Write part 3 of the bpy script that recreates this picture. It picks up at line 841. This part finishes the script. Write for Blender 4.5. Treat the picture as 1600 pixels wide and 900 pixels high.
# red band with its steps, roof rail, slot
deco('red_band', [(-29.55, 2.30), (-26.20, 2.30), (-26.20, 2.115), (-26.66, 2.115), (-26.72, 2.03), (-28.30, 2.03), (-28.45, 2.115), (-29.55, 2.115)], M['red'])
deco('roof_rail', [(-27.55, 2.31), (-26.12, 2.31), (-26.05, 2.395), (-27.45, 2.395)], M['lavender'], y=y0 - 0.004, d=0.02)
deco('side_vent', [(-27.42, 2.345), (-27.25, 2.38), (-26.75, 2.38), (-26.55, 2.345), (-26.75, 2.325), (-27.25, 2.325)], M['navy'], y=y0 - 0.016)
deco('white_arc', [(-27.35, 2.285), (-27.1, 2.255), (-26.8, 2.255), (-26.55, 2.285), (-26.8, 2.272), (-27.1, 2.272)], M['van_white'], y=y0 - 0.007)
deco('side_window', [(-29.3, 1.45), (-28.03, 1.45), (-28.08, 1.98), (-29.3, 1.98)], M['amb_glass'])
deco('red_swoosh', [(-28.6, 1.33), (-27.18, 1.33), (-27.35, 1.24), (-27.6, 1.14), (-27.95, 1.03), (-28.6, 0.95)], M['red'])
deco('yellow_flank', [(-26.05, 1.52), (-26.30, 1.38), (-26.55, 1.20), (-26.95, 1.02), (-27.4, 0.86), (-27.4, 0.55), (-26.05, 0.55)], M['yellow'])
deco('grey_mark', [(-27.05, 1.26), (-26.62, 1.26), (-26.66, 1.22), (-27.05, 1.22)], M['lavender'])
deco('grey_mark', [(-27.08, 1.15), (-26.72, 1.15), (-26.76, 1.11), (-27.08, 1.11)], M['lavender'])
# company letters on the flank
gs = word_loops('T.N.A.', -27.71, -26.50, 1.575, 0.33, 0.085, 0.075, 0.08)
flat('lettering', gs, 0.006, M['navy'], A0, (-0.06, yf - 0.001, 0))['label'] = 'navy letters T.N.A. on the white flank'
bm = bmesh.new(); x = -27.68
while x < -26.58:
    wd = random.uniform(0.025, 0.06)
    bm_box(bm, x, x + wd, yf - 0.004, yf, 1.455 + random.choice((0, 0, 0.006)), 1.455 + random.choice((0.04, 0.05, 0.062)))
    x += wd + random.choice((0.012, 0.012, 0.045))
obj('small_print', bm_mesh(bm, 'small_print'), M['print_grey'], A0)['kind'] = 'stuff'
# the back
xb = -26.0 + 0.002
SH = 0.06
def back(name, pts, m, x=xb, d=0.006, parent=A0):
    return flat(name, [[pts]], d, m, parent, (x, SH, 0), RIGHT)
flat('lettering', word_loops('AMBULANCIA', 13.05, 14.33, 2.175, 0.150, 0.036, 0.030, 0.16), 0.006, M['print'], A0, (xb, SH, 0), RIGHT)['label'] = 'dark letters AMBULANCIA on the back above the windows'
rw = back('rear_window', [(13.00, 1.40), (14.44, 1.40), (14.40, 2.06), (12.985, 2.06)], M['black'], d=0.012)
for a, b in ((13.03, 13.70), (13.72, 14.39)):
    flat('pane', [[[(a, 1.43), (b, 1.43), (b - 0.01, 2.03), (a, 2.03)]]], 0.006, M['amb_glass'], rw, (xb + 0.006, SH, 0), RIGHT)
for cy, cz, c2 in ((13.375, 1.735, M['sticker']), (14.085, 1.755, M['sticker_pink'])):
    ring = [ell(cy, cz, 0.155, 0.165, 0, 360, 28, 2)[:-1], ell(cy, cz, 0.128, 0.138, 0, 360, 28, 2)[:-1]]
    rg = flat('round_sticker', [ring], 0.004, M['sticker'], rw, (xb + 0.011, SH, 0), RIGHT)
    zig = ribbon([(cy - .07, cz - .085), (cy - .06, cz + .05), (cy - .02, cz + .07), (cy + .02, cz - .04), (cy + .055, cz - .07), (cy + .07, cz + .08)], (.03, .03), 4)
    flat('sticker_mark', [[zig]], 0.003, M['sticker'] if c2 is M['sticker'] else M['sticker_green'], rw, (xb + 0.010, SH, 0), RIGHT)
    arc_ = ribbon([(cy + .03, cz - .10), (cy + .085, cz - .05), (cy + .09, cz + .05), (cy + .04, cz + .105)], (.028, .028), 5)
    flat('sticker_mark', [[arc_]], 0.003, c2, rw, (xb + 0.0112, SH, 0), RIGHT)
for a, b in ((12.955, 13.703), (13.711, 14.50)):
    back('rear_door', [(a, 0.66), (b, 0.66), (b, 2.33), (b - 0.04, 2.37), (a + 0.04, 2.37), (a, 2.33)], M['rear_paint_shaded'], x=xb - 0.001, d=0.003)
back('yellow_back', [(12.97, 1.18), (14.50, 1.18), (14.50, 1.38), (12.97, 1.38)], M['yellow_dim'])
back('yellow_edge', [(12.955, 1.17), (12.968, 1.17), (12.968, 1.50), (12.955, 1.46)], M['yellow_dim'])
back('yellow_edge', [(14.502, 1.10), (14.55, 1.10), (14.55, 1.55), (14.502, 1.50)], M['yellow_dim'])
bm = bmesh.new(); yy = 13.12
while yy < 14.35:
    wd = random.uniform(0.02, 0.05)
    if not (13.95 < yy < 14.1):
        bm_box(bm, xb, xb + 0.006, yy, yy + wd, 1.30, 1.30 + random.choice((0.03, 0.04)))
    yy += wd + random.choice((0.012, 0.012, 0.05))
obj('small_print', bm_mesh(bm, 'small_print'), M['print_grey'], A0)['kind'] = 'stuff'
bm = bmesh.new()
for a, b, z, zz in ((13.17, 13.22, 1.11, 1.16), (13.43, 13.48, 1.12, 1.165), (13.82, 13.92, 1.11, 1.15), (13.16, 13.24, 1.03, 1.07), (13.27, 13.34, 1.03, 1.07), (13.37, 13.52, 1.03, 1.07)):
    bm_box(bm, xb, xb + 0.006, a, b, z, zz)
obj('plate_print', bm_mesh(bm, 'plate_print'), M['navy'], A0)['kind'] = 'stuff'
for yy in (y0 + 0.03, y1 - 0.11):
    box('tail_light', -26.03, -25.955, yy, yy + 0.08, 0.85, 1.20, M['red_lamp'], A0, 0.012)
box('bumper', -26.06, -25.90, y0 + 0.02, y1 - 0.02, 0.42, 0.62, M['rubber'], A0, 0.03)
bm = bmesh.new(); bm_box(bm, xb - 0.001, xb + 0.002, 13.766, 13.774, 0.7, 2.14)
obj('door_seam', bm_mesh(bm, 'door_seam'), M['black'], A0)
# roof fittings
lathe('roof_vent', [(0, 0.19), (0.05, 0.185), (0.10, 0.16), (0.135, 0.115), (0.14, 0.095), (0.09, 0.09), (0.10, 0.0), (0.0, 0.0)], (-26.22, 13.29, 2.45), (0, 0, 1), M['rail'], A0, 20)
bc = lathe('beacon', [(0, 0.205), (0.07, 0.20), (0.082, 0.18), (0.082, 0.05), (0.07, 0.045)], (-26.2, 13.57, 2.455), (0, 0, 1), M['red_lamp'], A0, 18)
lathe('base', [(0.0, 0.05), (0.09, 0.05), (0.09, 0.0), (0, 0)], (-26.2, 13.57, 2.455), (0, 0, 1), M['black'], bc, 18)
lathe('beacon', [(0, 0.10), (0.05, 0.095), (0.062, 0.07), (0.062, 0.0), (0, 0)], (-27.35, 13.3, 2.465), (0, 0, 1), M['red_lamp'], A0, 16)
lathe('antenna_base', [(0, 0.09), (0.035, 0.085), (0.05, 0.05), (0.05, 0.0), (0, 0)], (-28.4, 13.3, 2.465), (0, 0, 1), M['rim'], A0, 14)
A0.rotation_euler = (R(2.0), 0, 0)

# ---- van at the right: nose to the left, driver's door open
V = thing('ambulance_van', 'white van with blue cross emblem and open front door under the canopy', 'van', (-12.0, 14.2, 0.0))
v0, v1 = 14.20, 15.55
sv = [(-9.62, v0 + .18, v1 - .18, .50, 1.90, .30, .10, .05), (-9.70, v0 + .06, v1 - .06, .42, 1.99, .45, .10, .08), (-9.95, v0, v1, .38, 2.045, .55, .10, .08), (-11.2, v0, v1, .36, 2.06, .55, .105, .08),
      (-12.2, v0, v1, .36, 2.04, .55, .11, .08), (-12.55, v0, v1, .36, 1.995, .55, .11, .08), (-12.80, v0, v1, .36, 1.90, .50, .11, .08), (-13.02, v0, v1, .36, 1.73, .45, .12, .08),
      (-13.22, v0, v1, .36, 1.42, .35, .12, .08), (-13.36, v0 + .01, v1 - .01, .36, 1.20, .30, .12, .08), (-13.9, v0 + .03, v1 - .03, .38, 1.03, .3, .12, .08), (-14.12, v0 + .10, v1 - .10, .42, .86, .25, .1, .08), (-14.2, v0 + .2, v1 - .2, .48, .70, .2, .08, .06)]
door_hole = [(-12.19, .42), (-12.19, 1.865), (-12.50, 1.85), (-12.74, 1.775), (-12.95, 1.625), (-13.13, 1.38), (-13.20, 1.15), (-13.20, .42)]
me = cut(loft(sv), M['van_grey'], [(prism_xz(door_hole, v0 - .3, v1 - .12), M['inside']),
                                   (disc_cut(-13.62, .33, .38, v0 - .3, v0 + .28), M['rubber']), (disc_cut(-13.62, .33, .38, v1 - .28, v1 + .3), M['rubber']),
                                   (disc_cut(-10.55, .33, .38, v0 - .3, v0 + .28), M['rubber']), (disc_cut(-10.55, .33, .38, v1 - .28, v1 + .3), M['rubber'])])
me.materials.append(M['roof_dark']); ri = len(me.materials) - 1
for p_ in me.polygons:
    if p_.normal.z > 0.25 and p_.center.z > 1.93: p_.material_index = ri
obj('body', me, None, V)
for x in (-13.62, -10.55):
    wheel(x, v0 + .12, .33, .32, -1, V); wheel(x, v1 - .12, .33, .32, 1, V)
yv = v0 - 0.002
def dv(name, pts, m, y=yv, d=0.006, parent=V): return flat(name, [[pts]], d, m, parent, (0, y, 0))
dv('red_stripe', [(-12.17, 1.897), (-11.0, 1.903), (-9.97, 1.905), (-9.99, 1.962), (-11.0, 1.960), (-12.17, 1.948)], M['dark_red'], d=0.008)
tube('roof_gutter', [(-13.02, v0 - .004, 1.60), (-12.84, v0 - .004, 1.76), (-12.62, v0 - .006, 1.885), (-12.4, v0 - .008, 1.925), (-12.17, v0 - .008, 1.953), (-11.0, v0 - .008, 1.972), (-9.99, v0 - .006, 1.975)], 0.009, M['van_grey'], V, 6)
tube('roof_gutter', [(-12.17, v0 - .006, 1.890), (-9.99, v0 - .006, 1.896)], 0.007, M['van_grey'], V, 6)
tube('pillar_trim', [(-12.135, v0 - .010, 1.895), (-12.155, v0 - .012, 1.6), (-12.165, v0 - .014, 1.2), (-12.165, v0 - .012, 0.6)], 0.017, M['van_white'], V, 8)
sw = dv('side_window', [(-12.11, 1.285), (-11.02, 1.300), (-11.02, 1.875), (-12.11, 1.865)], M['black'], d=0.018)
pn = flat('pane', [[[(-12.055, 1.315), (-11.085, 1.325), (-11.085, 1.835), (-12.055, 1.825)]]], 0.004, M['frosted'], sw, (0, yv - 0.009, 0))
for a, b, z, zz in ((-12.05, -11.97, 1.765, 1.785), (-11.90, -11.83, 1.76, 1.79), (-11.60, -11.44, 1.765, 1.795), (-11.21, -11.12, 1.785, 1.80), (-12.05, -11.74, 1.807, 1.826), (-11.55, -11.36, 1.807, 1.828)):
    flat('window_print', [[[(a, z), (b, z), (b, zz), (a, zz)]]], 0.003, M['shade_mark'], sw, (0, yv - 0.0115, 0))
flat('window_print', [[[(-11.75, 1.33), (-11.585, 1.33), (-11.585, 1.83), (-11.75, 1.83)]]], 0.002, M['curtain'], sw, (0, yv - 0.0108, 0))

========

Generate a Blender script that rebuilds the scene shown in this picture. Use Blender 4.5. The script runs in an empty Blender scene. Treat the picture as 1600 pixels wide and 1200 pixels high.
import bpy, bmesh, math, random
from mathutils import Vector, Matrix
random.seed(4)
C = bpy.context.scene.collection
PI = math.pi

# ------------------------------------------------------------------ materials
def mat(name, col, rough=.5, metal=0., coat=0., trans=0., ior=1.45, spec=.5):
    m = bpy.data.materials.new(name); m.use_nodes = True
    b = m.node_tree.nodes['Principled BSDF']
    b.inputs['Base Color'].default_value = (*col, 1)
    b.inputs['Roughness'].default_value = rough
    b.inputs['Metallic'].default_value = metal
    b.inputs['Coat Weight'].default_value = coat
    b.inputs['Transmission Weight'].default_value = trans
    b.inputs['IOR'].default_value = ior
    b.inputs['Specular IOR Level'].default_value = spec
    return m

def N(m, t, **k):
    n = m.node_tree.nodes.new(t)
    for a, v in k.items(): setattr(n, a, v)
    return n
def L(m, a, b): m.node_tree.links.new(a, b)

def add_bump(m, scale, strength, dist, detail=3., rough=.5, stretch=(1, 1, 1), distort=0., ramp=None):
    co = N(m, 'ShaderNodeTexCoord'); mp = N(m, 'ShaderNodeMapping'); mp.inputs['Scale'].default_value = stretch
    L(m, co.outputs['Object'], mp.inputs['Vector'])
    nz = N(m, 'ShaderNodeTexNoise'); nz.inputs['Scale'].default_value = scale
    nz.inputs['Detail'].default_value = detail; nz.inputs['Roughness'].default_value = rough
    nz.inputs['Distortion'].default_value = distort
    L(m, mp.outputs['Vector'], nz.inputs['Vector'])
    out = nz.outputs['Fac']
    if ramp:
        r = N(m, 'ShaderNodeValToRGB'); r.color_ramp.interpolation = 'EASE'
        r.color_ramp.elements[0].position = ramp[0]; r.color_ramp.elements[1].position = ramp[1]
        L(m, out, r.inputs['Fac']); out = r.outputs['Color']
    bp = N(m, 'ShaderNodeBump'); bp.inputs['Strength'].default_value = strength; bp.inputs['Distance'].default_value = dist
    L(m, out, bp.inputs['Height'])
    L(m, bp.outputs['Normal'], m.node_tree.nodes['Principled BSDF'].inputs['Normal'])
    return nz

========

What you have to do -> Above are the records. Print exactly, and only, the lines from the line with "Generate a Blender" to the line with "PI = math.pi", both inclusive.

Output ->
Generate a Blender script that rebuilds the scene shown in this picture. Use Blender 4.5. The script runs in an empty Blender scene. Treat the picture as 1600 pixels wide and 1200 pixels high.
import bpy, bmesh, math, random
from mathutils import Vector, Matrix
random.seed(4)
C = bpy.context.scene.collection
PI = math.pi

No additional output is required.